Raw records —
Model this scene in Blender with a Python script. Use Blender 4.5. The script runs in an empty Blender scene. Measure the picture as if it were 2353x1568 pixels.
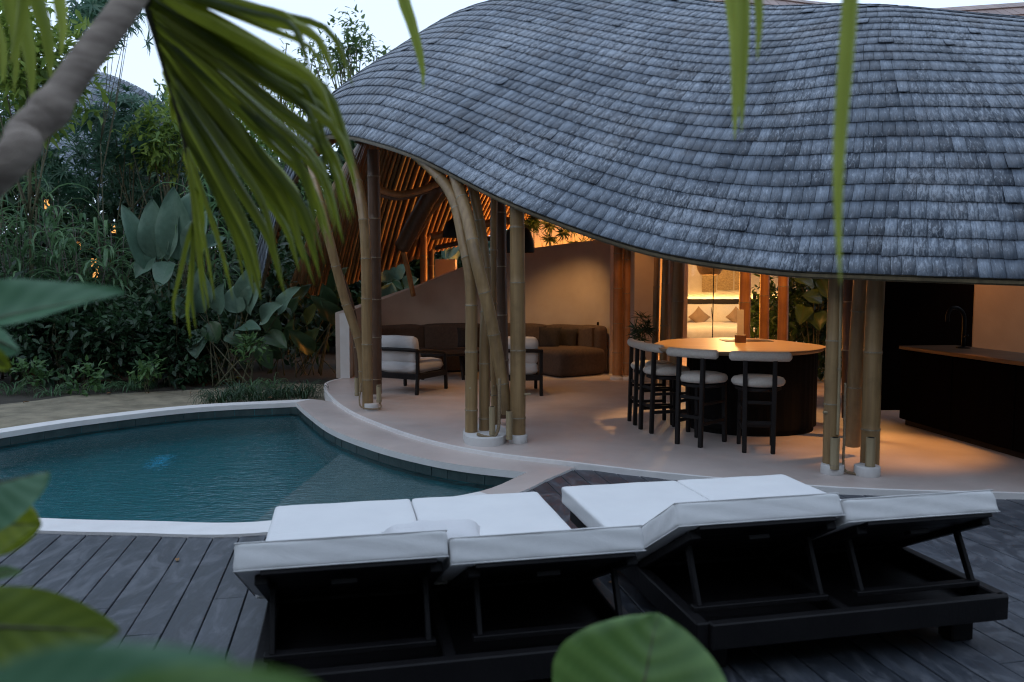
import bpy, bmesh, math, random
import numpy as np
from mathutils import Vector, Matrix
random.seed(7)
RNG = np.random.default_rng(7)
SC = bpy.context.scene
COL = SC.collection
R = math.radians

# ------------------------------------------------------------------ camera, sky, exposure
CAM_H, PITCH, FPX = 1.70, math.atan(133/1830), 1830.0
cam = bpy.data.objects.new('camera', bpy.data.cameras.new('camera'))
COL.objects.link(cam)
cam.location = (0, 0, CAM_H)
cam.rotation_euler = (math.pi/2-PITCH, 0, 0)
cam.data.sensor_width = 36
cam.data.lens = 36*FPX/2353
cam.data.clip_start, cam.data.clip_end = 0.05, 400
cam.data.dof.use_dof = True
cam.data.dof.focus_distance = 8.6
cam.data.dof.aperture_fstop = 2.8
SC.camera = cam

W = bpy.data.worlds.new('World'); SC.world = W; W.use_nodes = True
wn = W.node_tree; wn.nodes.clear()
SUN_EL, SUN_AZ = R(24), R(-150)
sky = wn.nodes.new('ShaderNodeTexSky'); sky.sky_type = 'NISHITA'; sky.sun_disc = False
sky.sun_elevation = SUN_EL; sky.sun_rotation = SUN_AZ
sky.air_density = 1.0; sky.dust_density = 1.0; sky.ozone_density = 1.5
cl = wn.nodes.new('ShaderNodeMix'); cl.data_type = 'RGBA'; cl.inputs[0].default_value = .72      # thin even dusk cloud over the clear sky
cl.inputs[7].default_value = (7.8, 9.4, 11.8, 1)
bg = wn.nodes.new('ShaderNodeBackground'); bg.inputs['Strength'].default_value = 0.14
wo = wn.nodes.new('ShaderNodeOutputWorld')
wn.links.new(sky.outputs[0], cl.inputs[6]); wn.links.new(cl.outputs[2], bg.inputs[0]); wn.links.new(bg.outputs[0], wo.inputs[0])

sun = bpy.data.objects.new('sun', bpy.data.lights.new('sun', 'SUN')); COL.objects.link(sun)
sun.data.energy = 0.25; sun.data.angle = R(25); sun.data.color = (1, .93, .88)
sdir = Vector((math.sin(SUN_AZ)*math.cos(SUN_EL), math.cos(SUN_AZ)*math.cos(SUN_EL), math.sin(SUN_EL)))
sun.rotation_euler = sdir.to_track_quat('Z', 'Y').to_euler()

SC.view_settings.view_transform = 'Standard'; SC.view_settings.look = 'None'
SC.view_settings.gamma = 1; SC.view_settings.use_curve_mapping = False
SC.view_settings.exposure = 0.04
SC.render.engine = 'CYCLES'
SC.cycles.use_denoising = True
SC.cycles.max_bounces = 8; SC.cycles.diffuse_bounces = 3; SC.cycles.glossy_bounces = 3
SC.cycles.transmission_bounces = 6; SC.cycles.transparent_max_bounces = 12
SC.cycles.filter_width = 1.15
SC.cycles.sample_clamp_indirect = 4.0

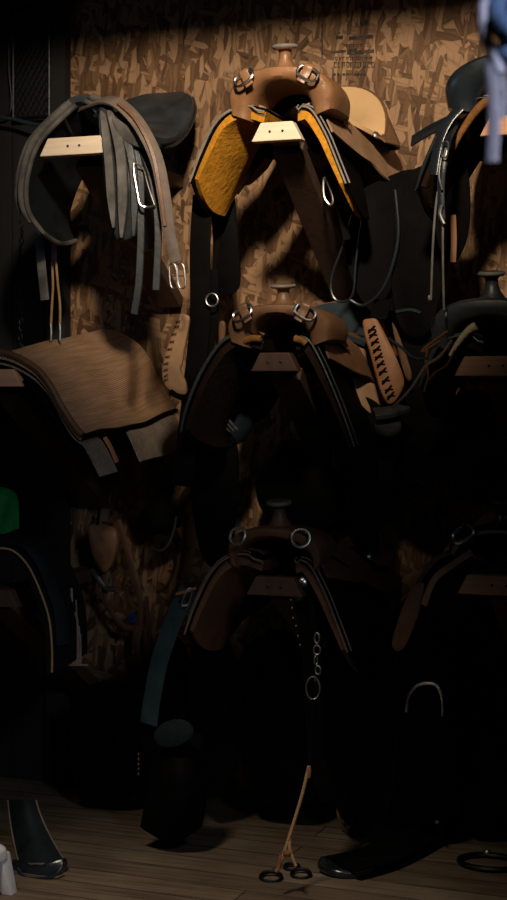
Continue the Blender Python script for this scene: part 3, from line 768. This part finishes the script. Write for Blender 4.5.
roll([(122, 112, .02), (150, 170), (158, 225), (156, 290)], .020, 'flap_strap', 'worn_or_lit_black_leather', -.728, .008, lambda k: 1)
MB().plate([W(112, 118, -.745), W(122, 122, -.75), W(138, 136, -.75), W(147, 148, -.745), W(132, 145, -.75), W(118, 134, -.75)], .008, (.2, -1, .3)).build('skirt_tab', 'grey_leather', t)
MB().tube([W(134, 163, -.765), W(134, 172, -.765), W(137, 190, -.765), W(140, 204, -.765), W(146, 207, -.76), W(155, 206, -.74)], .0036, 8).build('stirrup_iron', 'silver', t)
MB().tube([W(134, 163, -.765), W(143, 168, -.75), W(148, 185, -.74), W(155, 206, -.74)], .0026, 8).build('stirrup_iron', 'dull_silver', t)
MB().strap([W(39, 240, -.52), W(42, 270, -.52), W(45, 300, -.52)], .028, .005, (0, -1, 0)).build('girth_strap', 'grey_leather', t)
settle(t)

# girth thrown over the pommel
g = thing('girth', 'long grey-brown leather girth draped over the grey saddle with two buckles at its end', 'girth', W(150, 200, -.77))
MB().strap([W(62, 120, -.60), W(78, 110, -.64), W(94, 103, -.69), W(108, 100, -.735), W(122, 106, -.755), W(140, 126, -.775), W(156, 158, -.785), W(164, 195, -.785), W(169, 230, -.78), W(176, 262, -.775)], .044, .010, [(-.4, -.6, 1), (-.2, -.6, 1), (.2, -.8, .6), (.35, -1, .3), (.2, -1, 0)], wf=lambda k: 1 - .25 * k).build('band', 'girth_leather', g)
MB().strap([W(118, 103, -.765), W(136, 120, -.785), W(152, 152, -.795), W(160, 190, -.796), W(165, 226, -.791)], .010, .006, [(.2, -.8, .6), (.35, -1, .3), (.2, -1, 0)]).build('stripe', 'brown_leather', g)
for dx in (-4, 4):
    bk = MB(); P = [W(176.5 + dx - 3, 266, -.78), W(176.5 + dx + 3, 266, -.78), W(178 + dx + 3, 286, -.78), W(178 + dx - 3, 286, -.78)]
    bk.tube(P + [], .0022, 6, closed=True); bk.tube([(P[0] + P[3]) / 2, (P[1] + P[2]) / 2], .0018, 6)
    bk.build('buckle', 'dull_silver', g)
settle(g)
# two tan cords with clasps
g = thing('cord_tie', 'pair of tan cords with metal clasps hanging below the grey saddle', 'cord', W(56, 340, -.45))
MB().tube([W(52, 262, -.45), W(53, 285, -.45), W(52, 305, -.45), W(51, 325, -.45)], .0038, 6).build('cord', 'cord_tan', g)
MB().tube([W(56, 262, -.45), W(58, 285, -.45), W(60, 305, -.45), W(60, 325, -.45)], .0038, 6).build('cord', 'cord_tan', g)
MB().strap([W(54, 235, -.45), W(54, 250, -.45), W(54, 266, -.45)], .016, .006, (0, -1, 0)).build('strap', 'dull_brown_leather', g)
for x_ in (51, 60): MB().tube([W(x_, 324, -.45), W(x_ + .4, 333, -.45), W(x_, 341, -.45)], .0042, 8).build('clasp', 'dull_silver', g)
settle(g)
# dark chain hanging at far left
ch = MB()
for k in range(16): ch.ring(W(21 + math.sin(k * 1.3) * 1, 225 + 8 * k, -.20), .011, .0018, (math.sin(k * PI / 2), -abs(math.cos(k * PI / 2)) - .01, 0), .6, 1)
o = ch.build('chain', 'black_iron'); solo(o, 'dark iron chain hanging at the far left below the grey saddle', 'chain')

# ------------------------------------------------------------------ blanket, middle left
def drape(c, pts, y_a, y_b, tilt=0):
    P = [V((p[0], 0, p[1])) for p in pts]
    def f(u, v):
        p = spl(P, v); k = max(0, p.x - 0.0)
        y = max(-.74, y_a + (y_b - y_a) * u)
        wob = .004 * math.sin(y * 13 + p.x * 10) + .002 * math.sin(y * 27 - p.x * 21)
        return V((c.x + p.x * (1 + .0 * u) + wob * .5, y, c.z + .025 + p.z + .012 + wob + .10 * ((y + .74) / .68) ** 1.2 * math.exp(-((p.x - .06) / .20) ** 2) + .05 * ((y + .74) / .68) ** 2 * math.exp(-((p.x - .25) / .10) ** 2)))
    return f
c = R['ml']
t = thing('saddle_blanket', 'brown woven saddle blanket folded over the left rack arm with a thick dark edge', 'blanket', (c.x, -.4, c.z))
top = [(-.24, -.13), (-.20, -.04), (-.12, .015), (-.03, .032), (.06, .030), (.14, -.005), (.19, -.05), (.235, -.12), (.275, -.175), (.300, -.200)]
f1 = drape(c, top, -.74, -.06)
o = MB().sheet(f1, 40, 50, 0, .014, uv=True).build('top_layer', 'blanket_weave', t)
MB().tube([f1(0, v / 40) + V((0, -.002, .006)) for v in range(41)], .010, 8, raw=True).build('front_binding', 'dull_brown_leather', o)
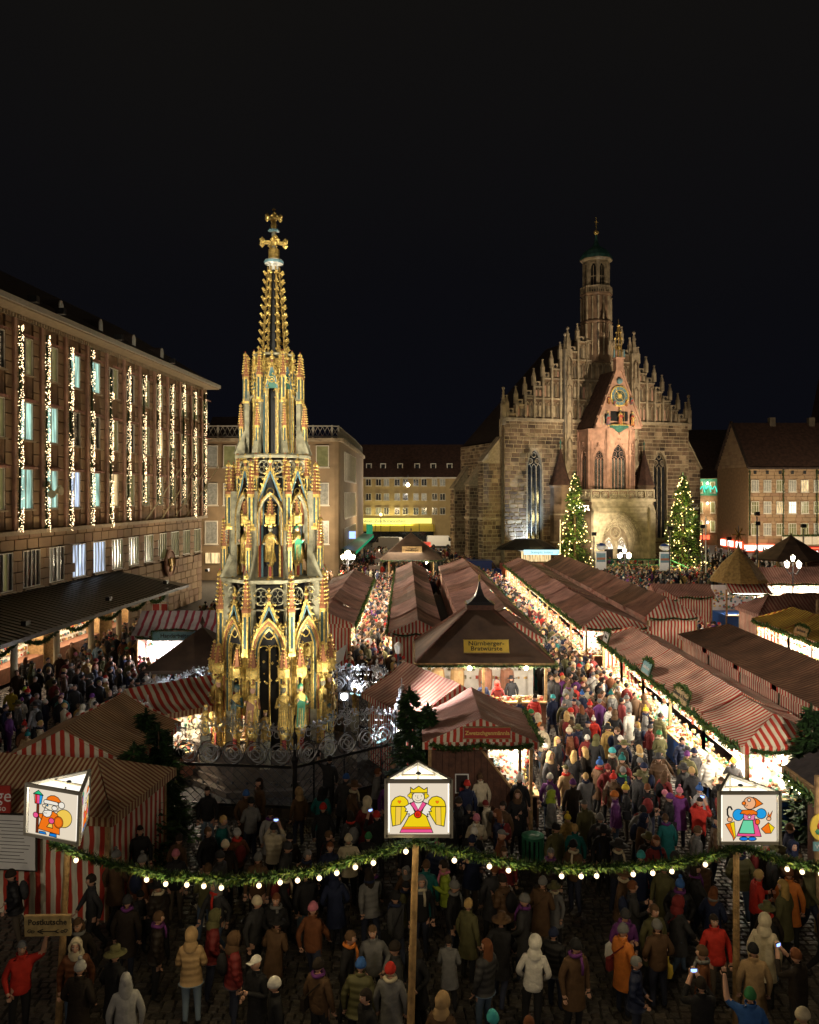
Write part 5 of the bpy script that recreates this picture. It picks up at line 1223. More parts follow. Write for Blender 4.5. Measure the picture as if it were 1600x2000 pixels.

Exercise goal —
Set down again, exactly, the lines of the material above from its first line to the one with "sun.rotation_euler = sdir.to_track_quat('Z', 'Y').to_euler()", inclusive. Leave the pictures out.

Output of the task —
Model this scene in Blender with a Python script. Use Blender 4.5. The script runs in an empty Blender scene. Measure the picture as if it were 2353x1568 pixels.
import bpy, bmesh, math, random
import numpy as np
from mathutils import Vector, Matrix
random.seed(7)
RNG = np.random.default_rng(7)
SC = bpy.context.scene
COL = SC.collection
R = math.radians

# ------------------------------------------------------------------ camera, sky, exposure
CAM_H, PITCH, FPX = 1.70, math.atan(133/1830), 1830.0
cam = bpy.data.objects.new('camera', bpy.data.cameras.new('camera'))
COL.objects.link(cam)
cam.location = (0, 0, CAM_H)
cam.rotation_euler = (math.pi/2-PITCH, 0, 0)
cam.data.sensor_width = 36
cam.data.lens = 36*FPX/2353
cam.data.clip_start, cam.data.clip_end = 0.05, 400
cam.data.dof.use_dof = True
cam.data.dof.focus_distance = 8.6
cam.data.dof.aperture_fstop = 2.8
SC.camera = cam

W = bpy.data.worlds.new('World'); SC.world = W; W.use_nodes = True
wn = W.node_tree; wn.nodes.clear()
SUN_EL, SUN_AZ = R(24), R(-150)
sky = wn.nodes.new('ShaderNodeTexSky'); sky.sky_type = 'NISHITA'; sky.sun_disc = False
sky.sun_elevation = SUN_EL; sky.sun_rotation = SUN_AZ
sky.air_density = 1.0; sky.dust_density = 1.0; sky.ozone_density = 1.5
cl = wn.nodes.new('ShaderNodeMix'); cl.data_type = 'RGBA'; cl.inputs[0].default_value = .72      # thin even dusk cloud over the clear sky
cl.inputs[7].default_value = (7.8, 9.4, 11.8, 1)
bg = wn.nodes.new('ShaderNodeBackground'); bg.inputs['Strength'].default_value = 0.14
wo = wn.nodes.new('ShaderNodeOutputWorld')
wn.links.new(sky.outputs[0], cl.inputs[6]); wn.links.new(cl.outputs[2], bg.inputs[0]); wn.links.new(bg.outputs[0], wo.inputs[0])

sun = bpy.data.objects.new('sun', bpy.data.lights.new('sun', 'SUN')); COL.objects.link(sun)
sun.data.energy = 0.25; sun.data.angle = R(25); sun.data.color = (1, .93, .88)
sdir = Vector((math.sin(SUN_AZ)*math.cos(SUN_EL), math.cos(SUN_AZ)*math.cos(SUN_EL), math.sin(SUN_EL)))
sun.rotation_euler = sdir.to_track_quat('Z', 'Y').to_euler()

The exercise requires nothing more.